Le chef algonquin accepte donc les propositions du Roi. Les mots, traité ou pacte verbal, paraissent prétentieux en l’occurrence ; mais les phrases précédentes indiquent à n’en pas douter un accord formel. Anadabijou laisse tomber l’offre du Roi de ménager la paix entre son peuple et les Iroquois ; il accepte franchement l’assistance militaire. Pourquoi les Français font-ils cette importante concession ? Parce que sans doute des intérêts importants sont en jeu : le commerce des fourrures, la fondation d’une colonie en Canada. Et les Français savent, dès ce moment, à quoi peut les engager un jour l’offre d’assistance militaire ; dans le moment, le conflit fait rage. Les Algonquins veulent le continuer ; mais ils sont les plus faibles, « craignent trop lesdits Iroquois, qui sont en plus grand nombre que lesdits Montagnais, Etchemins et Algonquins ».

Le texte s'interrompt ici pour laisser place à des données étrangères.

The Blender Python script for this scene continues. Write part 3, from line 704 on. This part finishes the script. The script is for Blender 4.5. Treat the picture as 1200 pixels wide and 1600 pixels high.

Le conseil se termine bientôt. Ni Champlain ni Pont-Gravé ne se doutent que la politique qui vient de s’élaborer devant eux dominera le siècle qui s’ouvre et suscitera des événements d’une portée telle qu’ils auront un immense retentissement international.

  1. Œuvres de Champlain, édition Champlain, v. 1, p. 100.